At the end of this step, we will have an intuition of which steps have similar scope and can be aggregated, and which others should be split to increase their readability and performance.

Hands on code: Redesign the pipeline

It’s finally the moment to transform the intuition gained from the previous step into a new design for the pipeline. This process is going to be iterative; most likely we’ll get new insights from working directly on the code and the draft will be updated consequently.

This is also the right time to improve the performance and the scalability of the transformations. In my case, I had two pipelines delivering similar results for two distinct geographies. The solution was to break them down into smaller steps and group those that could be scaled for multiple geographies, while separating those that are specific for a single location. Now scaling most of the transformations is just a matter of adding a line of code.

At the end of this step, our new pipeline will be ready for testing and to be sent to production.

Finalization: Validate your pipeline and choose the execution frequency

Once the new pipeline is ready and tested, we’ll have to find the right balance between constant monitoring and actual data usage, which may relate very much to the use case that this architecture will serve.

The model fed by our brand architecture will be run once per quarter, so a daily pace would definitely be a waste of resources. Still, if we would only run the model ad hoc, when data is needed, the timeliness of the architecture would be at risk. In fact, it wouldn’t be possible to keep an eye on the problems that occur to every ETL, such as incorrect or deprecated sources, outdated logics, or memory shortage.

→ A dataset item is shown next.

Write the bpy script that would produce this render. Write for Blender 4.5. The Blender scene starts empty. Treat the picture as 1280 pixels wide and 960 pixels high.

Choosing an intermediate solution, such as running our pipeline on a bi-weekly pace, enabled us to find a good compromise between constant monitoring and a reasonable usage of resources. This way, we are able to fix issues as soon as they occur, and our data is ready with no surprises.

Conclusions

To summarize, there are clear advantages to turning a series of notebooks into a scalable pipeline, though it’s a project that requires a structured approach.

Stating the project’s principles helps the developer set guidelines for their work, and understand what kind of improvement to strive for. Gradually approaching the code and spending a significant amount of time understanding the pipeline is useful to overcome that sense of confusion that comes naturally when dealing with someone else’s solutions. 

We are now about to scale our architecture for the second time, to provide the Brand Analytics team with timely and reliable data that will help them to predict the results of our marketing efforts.